* **Task material**
= = = = =
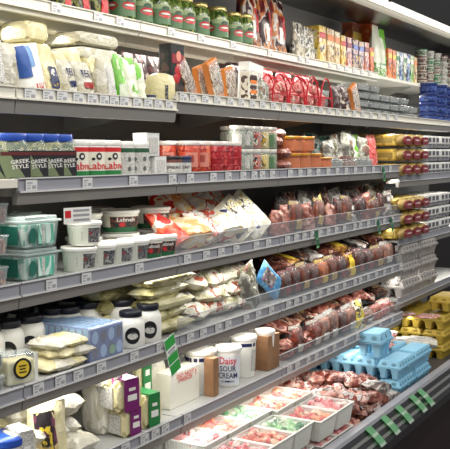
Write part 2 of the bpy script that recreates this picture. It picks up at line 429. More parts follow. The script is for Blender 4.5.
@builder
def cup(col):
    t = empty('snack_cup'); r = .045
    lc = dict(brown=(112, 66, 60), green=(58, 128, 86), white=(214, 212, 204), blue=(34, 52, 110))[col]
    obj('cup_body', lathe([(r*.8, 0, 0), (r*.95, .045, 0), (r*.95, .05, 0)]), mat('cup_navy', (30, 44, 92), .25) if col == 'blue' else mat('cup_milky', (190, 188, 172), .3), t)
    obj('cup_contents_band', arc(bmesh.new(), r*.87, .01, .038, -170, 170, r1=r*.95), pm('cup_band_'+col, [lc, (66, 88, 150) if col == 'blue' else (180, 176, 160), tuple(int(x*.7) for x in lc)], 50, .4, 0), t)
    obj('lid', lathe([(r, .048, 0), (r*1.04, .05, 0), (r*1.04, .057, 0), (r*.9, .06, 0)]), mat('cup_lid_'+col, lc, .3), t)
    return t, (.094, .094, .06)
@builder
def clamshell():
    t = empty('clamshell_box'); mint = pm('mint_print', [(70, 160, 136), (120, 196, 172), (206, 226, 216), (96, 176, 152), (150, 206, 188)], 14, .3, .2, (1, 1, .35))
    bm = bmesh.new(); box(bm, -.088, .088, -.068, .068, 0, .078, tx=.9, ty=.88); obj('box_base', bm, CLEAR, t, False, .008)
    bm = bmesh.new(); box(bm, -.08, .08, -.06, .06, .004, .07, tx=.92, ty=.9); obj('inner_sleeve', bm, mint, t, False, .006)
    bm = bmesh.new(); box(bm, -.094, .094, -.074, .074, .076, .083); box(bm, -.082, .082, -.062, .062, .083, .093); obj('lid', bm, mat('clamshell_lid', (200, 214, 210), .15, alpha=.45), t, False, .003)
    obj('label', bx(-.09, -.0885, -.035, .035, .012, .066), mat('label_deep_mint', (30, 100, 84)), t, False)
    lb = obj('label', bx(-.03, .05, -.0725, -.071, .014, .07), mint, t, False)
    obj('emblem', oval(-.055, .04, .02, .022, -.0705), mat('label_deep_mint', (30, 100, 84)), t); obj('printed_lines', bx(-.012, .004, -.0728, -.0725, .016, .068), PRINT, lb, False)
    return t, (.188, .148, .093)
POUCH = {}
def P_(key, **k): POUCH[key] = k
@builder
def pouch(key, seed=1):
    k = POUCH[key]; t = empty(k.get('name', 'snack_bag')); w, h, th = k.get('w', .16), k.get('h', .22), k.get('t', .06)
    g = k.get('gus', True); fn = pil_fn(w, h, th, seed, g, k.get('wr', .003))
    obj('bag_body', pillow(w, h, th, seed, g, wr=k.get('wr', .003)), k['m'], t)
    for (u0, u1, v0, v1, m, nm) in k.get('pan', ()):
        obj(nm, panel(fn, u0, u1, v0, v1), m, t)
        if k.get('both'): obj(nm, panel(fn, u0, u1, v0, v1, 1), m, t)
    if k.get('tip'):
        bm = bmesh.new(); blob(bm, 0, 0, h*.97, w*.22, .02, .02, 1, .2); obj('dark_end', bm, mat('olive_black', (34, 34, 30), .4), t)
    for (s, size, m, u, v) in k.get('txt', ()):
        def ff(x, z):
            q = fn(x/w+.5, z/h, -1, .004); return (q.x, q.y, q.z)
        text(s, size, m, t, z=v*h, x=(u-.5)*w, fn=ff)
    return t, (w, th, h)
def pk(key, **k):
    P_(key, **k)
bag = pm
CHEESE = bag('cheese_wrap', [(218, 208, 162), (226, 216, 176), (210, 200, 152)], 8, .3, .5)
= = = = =
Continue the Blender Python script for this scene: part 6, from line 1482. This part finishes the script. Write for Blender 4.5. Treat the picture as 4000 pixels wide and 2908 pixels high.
= = = = =
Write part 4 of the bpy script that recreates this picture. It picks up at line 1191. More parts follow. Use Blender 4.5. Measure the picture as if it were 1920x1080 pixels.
= = = = =
* **Task directions**
State only how many lines in the material include "recreates".

* **Exercise answer**
2